Activist Threatened After Yacht Photo

A Moscow community leader said Monday that she has received anonymous phone threats after she posted a picture of a local official standing beside a yacht bearing his name.

Yelena Zubova, who represents residents who oppose new construction in the city’s southern Yasenevo district, refused to say whether she linked the threats to a picture that she posted on her group’s web site last Monday of senior district official Alexander Korneyev standing by a yacht named “Alexander K.”

Zubova said she copied the picture from Korneyev’s page on the social network Odnoklassniki.ru.

On Yasenevo2.ru, the web site that Zubova edits, an inscription above the picture reads: “Yasenevo DEZ head Alexander Korneyev beside the yacht Alexander K.” The post didn’t say the yacht belonged to Korneyev.

DEZ is the Russian acronym for state- or city-owned unitary enterprises that provide housing services. The DEZ in Yasenevo is state-owned.

Zubova said she received a phone call Thursday afternoon from a man who warned her that “the ground will burn under your feet” and she should not “stand in others’ way.”
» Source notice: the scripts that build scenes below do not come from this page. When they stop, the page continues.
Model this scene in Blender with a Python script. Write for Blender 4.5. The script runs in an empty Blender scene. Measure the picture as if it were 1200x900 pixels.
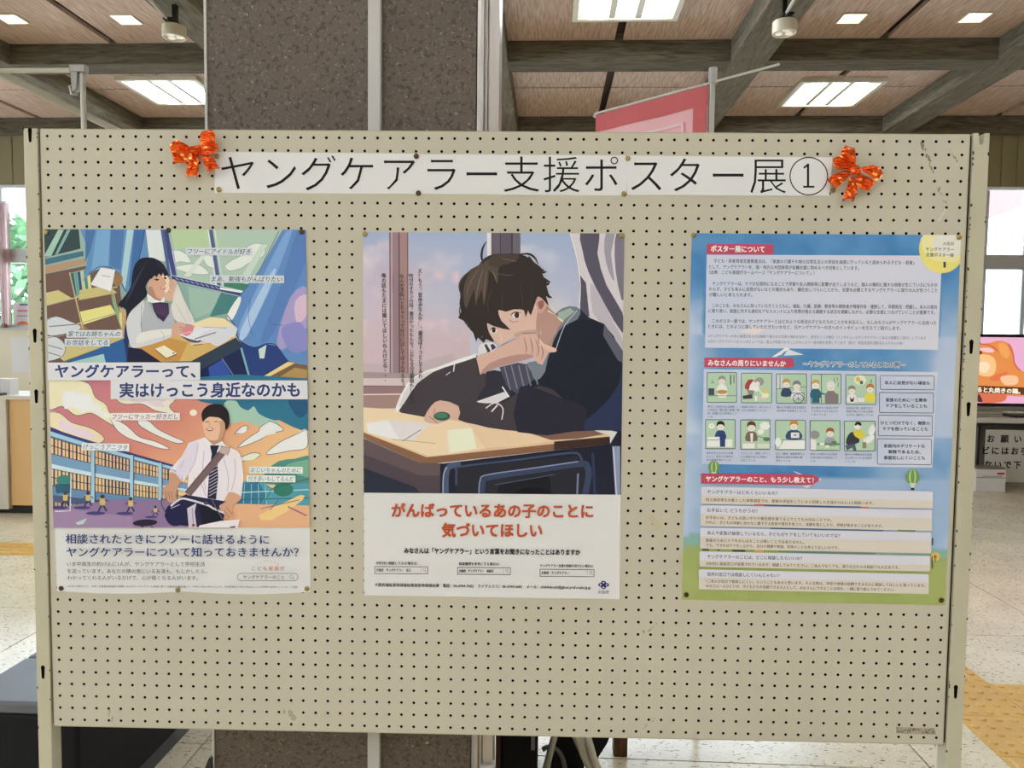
import bpy, bmesh, math, random
import numpy as np
from mathutils import Vector, Matrix
from mathutils.geometry import tessellate_polygon

# ------------------------------------------------------------------ camera, world, exposure
scn = bpy.context.scene
COL = scn.collection
PSI = math.radians(1.55)                      # the board stands turned a little from the building's grid
CAMLOC = (0.09910476802985446, -1.5104435156186051, 1.45)
cx_, cy_, cz_ = (0.9988397872677797, 0.04682667168309272, 0.011240204176994173), (-0.01387542576367891, 0.05633666044681679, 0.9983154076991783), (0.04611455226643006, -0.9973131120710205, 0.05692103794277453)
cam_d = bpy.data.cameras.new('camera'); cam = bpy.data.objects.new('camera', cam_d); COL.objects.link(cam)
cam.matrix_world = Matrix(((cx_[0], cy_[0], cz_[0], CAMLOC[0]), (cx_[1], cy_[1], cz_[1], CAMLOC[1]), (cx_[2], cy_[2], cz_[2], CAMLOC[2]), (0, 0, 0, 1)))
cam_d.sensor_fit = 'HORIZONTAL'; cam_d.sensor_width = 36; cam_d.lens = 27; cam_d.clip_start = 0.02; cam_d.clip_end = 300
scn.camera = cam
world = bpy.data.worlds.new('world'); scn.world = world; world.use_nodes = True
wn = world.node_tree; bg = wn.nodes['Background']
bg.inputs[0].default_value = (0.87, 0.93, 1.0, 1); bg.inputs[1].default_value = 12.0
scn.view_settings.view_transform = 'Standard'; scn.view_settings.look = 'None'; scn.view_settings.gamma = 1
scn.view_settings.use_curve_mapping = False
scn.view_settings.exposure = -0.08
TROFFER_POWER = 30.0                          # emission of the lit tubes behind the diffusers
scn.cycles.use_denoising = True
scn.cycles.max_bounces = 8; scn.cycles.diffuse_bounces = 5; scn.cycles.glossy_bounces = 3; scn.cycles.transparent_max_bounces = 8
scn.cycles.sample_clamp_indirect = 6.0

# ------------------------------------------------------------------ helpers
def lin(c):
    c = c / 255.0
    return c / 12.92 if c <= 0.04045 else ((c + 0.055) / 1.055) ** 2.4
def rgb(r, g, b, k=1.0):
    return (min(lin(r) * k, .95), min(lin(g) * k, .95), min(lin(b) * k, .95), 1.0)

class MB:
    """collects faces and links them as ONE mesh object"""
    def __init__(s): s.v = []; s.f = []
    def box(s, x0, x1, y0, y1, z0, z1):
        n = len(s.v)
        s.v += [(x0, y0, z0), (x1, y0, z0), (x1, y1, z0), (x0, y1, z0), (x0, y0, z1), (x1, y0, z1), (x1, y1, z1), (x0, y1, z1)]
        s.f += [tuple(n + i for i in q) for q in ((0, 3, 2, 1), (4, 5, 6, 7), (0, 1, 5, 4), (1, 2, 6, 5), (2, 3, 7, 6), (3, 0, 4, 7))]
        return s
    def tube(s, pts, r, n=12, caps=True):
        pts = [Vector(p) for p in pts]; rr = r if isinstance(r, (list, tuple)) else [r] * len(pts)
        rings = []
        for i, p in enumerate(pts):
            d = (pts[min(i + 1, len(pts) - 1)] - pts[max(i - 1, 0)]).normalized()
            a = Vector((0, 0, 1)) if abs(d.z) < .9 else Vector((1, 0, 0))
            u = d.cross(a).normalized(); w = d.cross(u).normalized()
            b = len(s.v); rings.append(b)
            for k in range(n):
                t = 2 * math.pi * k / n
                s.v.append(tuple(p + (u * math.cos(t) + w * math.sin(t)) * rr[i]))
        for a, b in zip(rings, rings[1:]):
            for k in range(n): s.f.append((a + k, a + (k + 1) % n, b + (k + 1) % n, b + k))
        if caps:
            s.f.append(tuple(rings[0] + k for k in reversed(range(n)))); s.f.append(tuple(rings[-1] + k for k in range(n)))
        return s
    def prism(s, pts, axis, a, b):
        """polygon pts (2D) extruded along axis 'x','y','z' from a to b"""
        m = {'x': lambda p, t: (t, p[0], p[1]), 'y': lambda p, t: (p[0], t, p[1]), 'z': lambda p, t: (p[0], p[1], t)}[axis]
        n = len(s.v); k = len(pts)
        s.v += [m(p, a) for p in pts] + [m(p, b) for p in pts]
        tris = tessellate_polygon([[Vector((p[0], p[1], 0)) for p in pts]])
        for t in tris: s.f.append(tuple(n + i for i in t)); s.f.append(tuple(n + k + i for i in reversed(t)))
        for i in range(k): s.f.append((n + i, n + (i + 1) % k, n + k + (i + 1) % k, n + k + i))
        return s
    def sheet(s, grid):
        """grid[i][j] of points"""
        n = len(s.v); R, Cc = len(grid), len(grid[0])
        for row in grid: s.v += [tuple(p) for p in row]
        for i in range(R - 1):
            for j in range(Cc - 1):
                a = n + i * Cc + j; s.f.append((a, a + 1, a + Cc + 1, a + Cc))
        return s
    def build(s, name, mat=None, parent=None, loc=None, bevel=0, smooth=False, fix=True, seg=2):
        me = bpy.data.meshes.new(name); me.from_pydata(s.v, [], s.f)
        if fix:
            bm = bmesh.new(); bm.from_mesh(me); bmesh.ops.recalc_face_normals(bm, faces=bm.faces); bm.to_mesh(me); bm.free()
        o = bpy.data.objects.new(name, me); COL.objects.link(o)
        if mat: me.materials.append(mat)
        if parent: o.parent = parent
        if loc: o.location = loc
        if bevel:
            md = o.modifiers.new('bevel', 'BEVEL'); md.width = bevel; md.segments = seg; md.limit_method = 'ANGLE'; md.angle_limit = math.radians(40)
        if smooth: me.polygons.foreach_set('use_smooth', [True] * len(me.polygons))
        return o

def box(name, mat, x0, x1, y0, y1, z0, z1, parent=None, bevel=0):
    """box with its origin at its base centre (in the parent's frame)"""
    cx, cy = (x0 + x1) / 2, (y0 + y1) / 2
    return MB().box(x0 - cx, x1 - cx, y0 - cy, y1 - cy, 0, z1 - z0).build(name, mat, parent, (cx, cy, z0), bevel)

def tag(o, label=None, cat=None, group=None, kind=None):
    if label: o['label'] = label
    if cat: o['category'] = cat
    if group: o['group'] = group
    if kind: o['kind'] = kind
    return o
def thing(name, label, cat, loc=(0, 0, 0), rz=0, group=None):
    o = bpy.data.objects.new(name, None); COL.objects.link(o); o.location = loc; o.rotation_euler = (0, 0, rz)
    o.empty_display_size = .1
    return tag(o, label, cat, group)
def struct(o): o['kind'] = 'structure'; return o
def copy_tree(o, parent=None):
    c = o.copy(); COL.objects.link(c); c.parent = parent
    for ch in list(o.children): copy_tree(ch, c)
    return c

# ------------------------------------------------------------------ materials
def mat(name, col, rough=.6, metal=0, spec=.5, noise=None, bump=None, emit=None, coord='Object', stretch=(1, 1, 1), coat=0):
    """noise=(scale, amount, detail) value mottling; bump=(scale, strength)"""
    m = bpy.data.materials.new(name); m.use_nodes = True
    nt = m.node_tree; N = nt.nodes; L = nt.links; p = N['Principled BSDF']
    p.inputs['Base Color'].default_value = col; p.inputs['Roughness'].default_value = rough
    p.inputs['Metallic'].default_value = metal; p.inputs['Specular IOR Level'].default_value = spec
    p.inputs['Coat Weight'].default_value = coat
    tc = N.new('ShaderNodeTexCoord'); mp = N.new('ShaderNodeMapping'); mp.inputs['Scale'].default_value = stretch
    L.new(tc.outputs[coord], mp.inputs[0])
    if noise:
        n = N.new('ShaderNodeTexNoise'); n.inputs['Scale'].default_value = noise[0]; n.inputs['Detail'].default_value = noise[2] if len(noise) > 2 else 4
        L.new(mp.outputs[0], n.inputs[0])
        r = N.new('ShaderNodeValToRGB')
        a = noise[1]
        r.color_ramp.elements[0].position = .3; r.color_ramp.elements[1].position = .7
        r.color_ramp.elements[0].color = tuple(c * (1 - a) for c in col[:3]) + (1,); r.color_ramp.elements[1].color = tuple(min(1, c * (1 + a)) for c in col[:3]) + (1,)
        L.new(n.outputs[0], r.inputs[0]); L.new(r.outputs[0], p.inputs['Base Color'])
    if bump:
        n = N.new('ShaderNodeTexNoise'); n.inputs['Scale'].default_value = bump[0]; n.inputs['Detail'].default_value = 3
        L.new(mp.outputs[0], n.inputs[0])
        b = N.new('ShaderNodeBump'); b.inputs['Strength'].default_value = bump[1]; b.inputs['Distance'].default_value = .002
        L.new(n.outputs[0], b.inputs['Height']); L.new(b.outputs[0], p.inputs['Normal'])
    if emit:
        p.inputs['Emission Color'].default_value = emit[0]; p.inputs['Emission Strength'].default_value = emit[1]
    return m

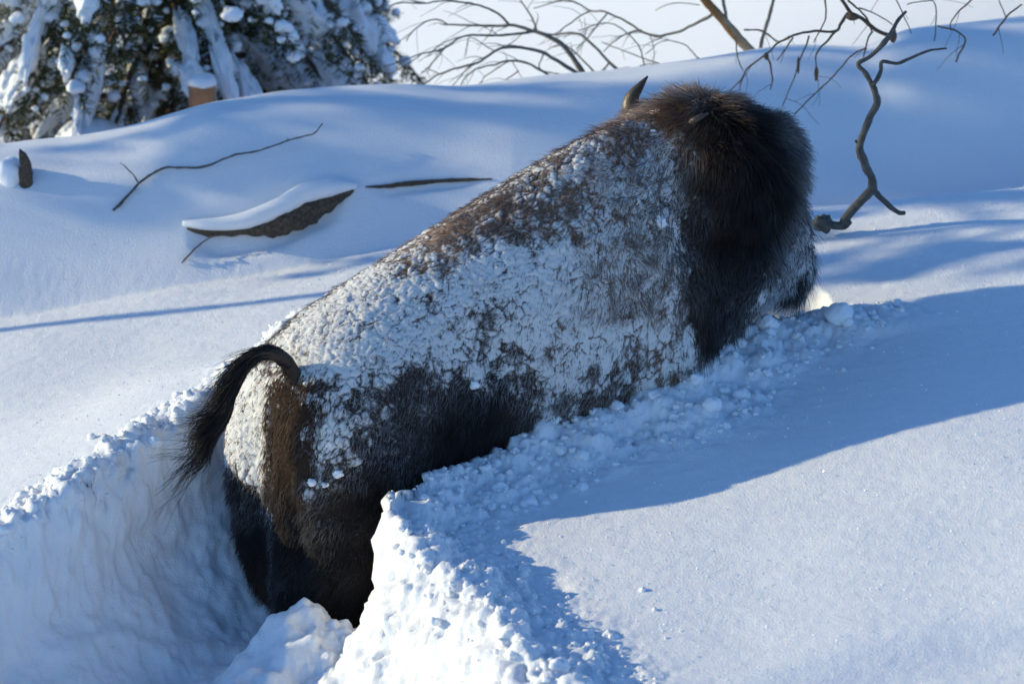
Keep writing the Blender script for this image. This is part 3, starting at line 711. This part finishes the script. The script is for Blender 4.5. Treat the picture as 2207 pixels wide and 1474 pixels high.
# loose snow lumps stuck on the coat
for (u, v, r_) in [(1022, 831, .014), (1315, 250, .010), (672, 1040, .013), (728, 1022, .014), (700, 1045, .010), (1418, 480, .024), (1408, 290, .015)]:
    h_ = hit(u, v)
    if h_ is None: continue
    v_, f_ = ico(3); kk = 1+.45*noise(v_*1.5+u)+.25*noise(v_*3.5+u)
    mesh_np('snow_lump', to_local(v_*kk[:, None]*r_*np.array([1.2, .7, .9])+h_, bison), f_, M_CLOD, parent=bison)

# ------------------------------------------------------------------ fallen log under its snow
lg = empty('fallen_log', tuple(surf(640, 480))); tag(lg, 'fallen log with dark bark showing under its thick snow load', 'log')
pp = LOG1.copy(); pp[:, 2] -= .012
rr = [.006, .020, .022, .058, .060, .034, .004]
P_ = spline(pp, 60); R_ = np.interp(np.linspace(0, 1, 60), np.linspace(0, 1, 7), rr)
va, fa = tube(P_, R_, 24, .30, 22)
o = tube_mesh('bark', [(to_local(va, lg), fa)], M_BARKLOG, lg)
lipc = LOG1.copy(); lipc[:, 2] += np.array([.014, .022, .030, .046, .064, .044, .012]); lipc[:, 1] -= .012
P_ = spline(lipc, 60); va, fa = tube(P_, np.interp(np.linspace(0, 1, 60), np.linspace(0, 1, 7), [.012, .026, .034, .042, .045, .036, .012]), 20, .10, 7)
tube_mesh('snow_lip', [(to_local(va, lg), fa)], M_SNOW, lg)
pp = LOG2
P_ = spline(pp, 50); R_ = np.interp(np.linspace(0, 1, 50), np.linspace(0, 1, 6), [.003, .009, .011, .008, .007, .003])
va, fa = tube(P_, R_, 14, .3, 30); tube_mesh('bark', [(to_local(va, lg), fa)], M_BARKLOG, lg)

# ------------------------------------------------------------------ sticks, twigs, shrubs
def c4(X_, Y_): return (780+X_/2.4, Y_/2.4)
def c5(X_, Y_): return (1500+X_/2.834, Y_/2.834)
def c3(X_, Y_): return (X_/2.452, Y_/2.452)
PXM = 596.
def branch(root, pts, y0, y1, r0, r1, mat, name='branch', seg=7, twigs=0, jit=1.):
    n_ = max(12, len(pts)*6); pp_ = spline(np.array(pts, float), n_); ys = np.linspace(y0, y1, n_)
    P_ = np.array([px(u, v, y_) for (u, v), y_ in zip(pp_, ys)])
    P_ += np.stack([noise(P_*7+a)*.006*jit for a in (1, 9, 17)], -1)+np.stack([noise(P_*25+a)*.0032*jit for a in (1, 9, 17)], -1)
    R_ = np.linspace(r0, r1, n_)/PXM*(1+.12*noise(P_*30)+.35*np.maximum(0, noise(P_*14+50)-.35))
    g_ = [tube(P_, R_, seg, .06, 50)]
    for k_ in range(twigs):
        i_ = rng.integers(n_//4, n_-2); t_ = P_[i_+1]-P_[i_]; t_ /= np.linalg.norm(t_)
        d_ = t_*.8+rng.normal(size=3)*np.array([.6, .5, .45]); d_ /= np.linalg.norm(d_); ln = rng.uniform(.05, .20)
        q_ = [P_[i_]]; m_ = 8
        for _ in range(m_):
            d_ = d_+np.array([-.05, 0, -.10])*.7+rng.normal(size=3)*.10; d_ /= np.linalg.norm(d_); q_.append(q_[-1]+d_*ln/m_)
        rr_ = R_[i_]*.45
        g_.append(tube(np.array(q_), np.linspace(max(rr_, .0013), .0008, m_+1), 5))
    return tube_mesh(name, [(to_local(a, root), f) for a, f in g_], mat, root)
shrub = empty('bare_shrub', (px(1260, 190, 3.5)[0], 3.5, -.6)); tag(shrub, 'leafless grey shrub with many twigs arching left behind the snowy log', 'shrub')
SH = [([(1175, 420), (1110, 330), (1040, 245), (960, 185), (880, 160), (780, 135), (640, 135), (450, 130), (410, 128)], 8.5, 1.6), ([(880, 160), (830, 175), (700, 182), (580, 185), (500, 205), (430, 250), (300, 290), (120, 340)], 4, 1.5),
      ([(760, 130), (700, 70), (640, 40), (560, 20), (440, 8), (320, 20), (230, -2)], 3.5, 1.5), ([(900, 155), (880, 90), (815, 0)], 3, 2), ([(1130, 390), (1010, 320), (930, 275), (850, 250), (760, 243), (690, 262), (600, 325), (500, 350), (400, 385), (320, 440), (250, 460)], 5.5, 1.5),
      ([(1030, 430), (960, 385), (850, 330), (760, 315), (690, 335), (600, 355), (540, 400), (500, 470)], 4, 1.3), ([(1385, 400), (1280, 330), (1200, 235), (1110, 175), (990, 180), (880, 160)], 4.5, 2), ([(1280, 330), (1215, 405)], 3, 2.5),
      ([(1450, 160), (1400, 170), (1320, 210), (1250, 270)], 2.6, 1.3), ([(1270, 70), (1220, 130), (1150, 220), (1110, 260)], 2.4, 1.5), ([(1640, 365), (1560, 335), (1440, 295), (1330, 255), (1240, 215)], 2, 1.2),
      ([(1800, 325), (1740, 300), (1680, 240), (1560, 215), (1470, 280)], 1.8, 1.2), ([(1180, 60), (1120, 90), (1040, 150), (990, 180)], 2, 1.3), ([(600, 325), (540, 360), (440, 480)], 2, 1.2), ([(450, 130), (380, 100), (300, 130), (240, 190), (230, 210)], 2.2, 1.3),
      ([(320, 20), (180, 20), (110, 90)], 2.2, 1.2), ([(1235, 405), (1130, 300), (1050, 240)], 3, 1.8), ([(1470, 385), (1440, 260), (1380, 180), (1300, 130), (1200, 130), (1120, 160)], 2, 1.2), ([(810, 370), (700, 440), (640, 480)], 1.9, 1.1), ([(400, 385), (330, 350)], 1.8, 1.1),
      ([(430, 250), (340, 350), (310, 370)], 2, 1.1), ([(1580, 380), (1500, 330), (1380, 370)], 1.9, 1.1), ([(940, 280), (925, 360), (1080, 390)], 2, 1.2), ([(750, 320), (640, 400), (600, 480)], 1.7, 1.1), ([(560, 190), (430, 220), (340, 300)], 1.7, 1.1), ([(300, 290), (240, 330), (150, 380)], 1.6, 1.1), ([(690, 262), (560, 200), (540, 290)], 1.5, 1.1)]
for i_, (pt, a_, b_) in enumerate(SH):
    yy = 3.35+.35*rng.random(); branch(shrub, [c4(*q_) for q_ in pt], yy, yy+rng.uniform(-.3, .3), a_, b_, M_TWIG, twigs=int(1+len(pt)*.9))
lean = empty('leaning_trunk', (px(1640, 115, 3.25)[0], 3.25, -.3)); tag(lean, 'leaning young trunk with rusty patches rising behind the log at top right of centre', 'tree')
branch(lean, [c4(*q_) for q_ in [(1720, -60), (1790, 20), (1860, 95), (1940, 190), (2045, 300)]], 3.15, 3.2, 10, 13.5, M_ASPEN, 'trunk', 14, jit=.4)
branch(lean, [c4(*q_) for q_ in [(2130, -10), (2100, 120), (2055, 285)]], 3.15, 3.2, 4, 5, M_TWIG)
branch(lean, [c4(*q_) for q_ in [(1865, -15), (1888, 100)]], 3.15, 3.17, 4.2, 4.6, M_TWIG)
branch(lean, [c4(*q_) for q_ in [(1810, 75), (1730, 120), (1640, 165), (1540, 185), (1450, 165), (1380, 120), (1270, 70), (1180, 55), (1100, 10), (1030, 5), (890, 45)]], 3.17, 3.5, 4.2, 1.5, M_TWIG, twigs=8)
branch(lean, [c4(*q_) for q_ in [(1740, 25), (1600, 20), (1520, 50)]], 3.3, 3.5, 1.5, 1.1, M_TWIG, twigs=1)
branch(lean, [c4(*q_) for q_ in [(1980, 155), (2060, 160), (2150, 215), (2207, 190)]], 3.2, 3.0, 1.8, 1.5, M_TWIG, twigs=2)

hang = empty('overhanging_twigs', (px(1850, 30, 2.3)[0], 2.3, .9)); tag(hang, 'thin reddish twigs hanging down over the snow bank at upper right', 'twigs')
RT = [([(880, -20), (940, 70), (1020, 120), (1100, 185), (1190, 225)], 4.5, 5), ([(930, 80), (880, 150), (850, 190), (700, 190), (620, 200), (500, 260), (430, 330), (320, 420), (280, 490), (200, 565)], 4, 1.4), ([(430, 330), (460, 400), (470, 480), (455, 550)], 3, 1.3),
      ([(690, 220), (640, 340), (600, 480), (530, 650)], 2.4, 1.2), ([(850, 190), (790, 260), (740, 320), (735, 400), (745, 500)], 3.2, 1.2), ([(1040, 290), (960, 330), (880, 420), (780, 520), (600, 700)], 2.2, 1.6), ([(1075, 190), (1045, 250), (1025, 350)], 2.6, 1.4),
      ([(1220, -5), (1270, 90), (1315, 205)], 1.6, 1.3), ([(930, 0), (1000, 60), (1050, 130), (1075, 190)], 2.8, 2), ([(1000, 50), (1100, 90), (1200, 150)], 1.8, 1.4), ([(1300, 30), (1400, 10), (1460, 15), (1470, 150), (1455, 250)], 1.4, 1.8),
      ([(1690, 0), (1600, 80), (1555, 140), (1555, 190)], 2.2, 1.3), ([(1480, 160), (1560, 180), (1630, 220), (1640, 270), (1590, 380)], 1.9, 2.4), ([(1990, 30), (1890, 110), (1815, 220)], 2.2, 2.6), ([(1850, 0), (1890, 100)], 1.5, 1.5), ([(790, 0), (785, 120), (715, 260)], 2.4, 1.3),
      ([(235, 230), (250, 350), (290, 430)], 1.8, 1.3), ([(290, 185), (400, 190), (490, 260)], 1.7, 1.4), ([(590, 230), (540, 310), (490, 370)], 2.4, 1.2)]
for pt, a_, b_ in RT:
    yy = 2.15+.15*rng.random(); branch(hang, [c5(*q_) for q_ in pt], yy, yy+rng.uniform(-.15, .1), a_, b_, M_TWIGD if a_ > 1.8 else M_TWIG, twigs=int(len(pt)*.4))
# old seed pods and galls on the twigs
def blob(root, u, v, y_, r_, name, mat):
    v_, f_ = ico(2); kk = 1+.45*noise(v_*2.2+u); mesh_np(name, to_local(v_*kk[:, None]*np.array(r_)+px(u, v, y_), root), f_, mat, parent=root)
blob(hang, *c5(955, 105), 2.15, (.024, .02, .015), 'gall', M_TWIGD); blob(hang, *c5(1205, 225), 2.15, (.014, .02, .026), 'gall', M_TWIGD)
blob(hang, *c5(735, 450), 2.12, (.008, .008, .028), 'seed_pod', M_TWIGD); blob(hang, *c5(430, 345), 2.15, (.010, .010, .014), 'gall', M_TWIGD); blob(hang, *c5(625, 400), 2.15, (.006, .006, .035), 'seed_pod', M_TWIGD)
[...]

At 3 a.m. Friday, the same man threatened by phone to “come to your home and deal with you,” she said.

The man did not identify himself either time and spoke with an accent characteristic of a Caucasus native, she said.

Korneyev told The Moscow Times that the yacht was not his and that he would file a defamation lawsuit in a district court against the editor of Yasenevo2.ru, saying he didn’t know who the editor was.

After the first threatening phone call, Zubova filed a complaint with the police and told Konstantin Yanauskas, a leader of the Solidarity opposition group, who posted the information on his LiveJournal blog.

By late Monday, more than 250 bloggers had reposted Yanauskas’ posts about the threats.

“I hope that those behind the threats will get scared because my case has received so much publicity,” Zubova said.

Yanauskas has reposted more pictures, which he wrote were also from Korneyev’s page on Odnoklassniki.ru. The pictures show Korneyev wearing a ship captain’s cap, vacationing on Bali, sitting in the back seat of a black foreign-made car with dark-tinted windows and driving a snowmobile.

Yanauskas said by phone that he would ask Moscow prosecutors and the Moscow branch of the Investigative Committee within the next few days to check whether Korneyev’s “income corresponds with his expenses.”

Federal and regional — but not municipal — officials are obliged to publish income declarations, according to a decree signed by Medvedev in May 2009.

In January, President Dmitry Medvedev ordered Mayor Sergei Sobyanin to examine the income declarations of city officials for possible discrepancies in spending and punish anyone who “deliberately understates” his wealth.

Zubova and her fellow activists have campaigned against various construction projects in the district since 2006.

Among the latest projects are the construction of a shopping center in an area initially set aside for a boulevard, cutting down a local forest for the extension of an above-ground or an underground segment of a metro line, and the construction of an apartment building for a government agency.

There are few vacant land plots for development in Moscow, and new construction often disrupts the tranquility of life sought by residents.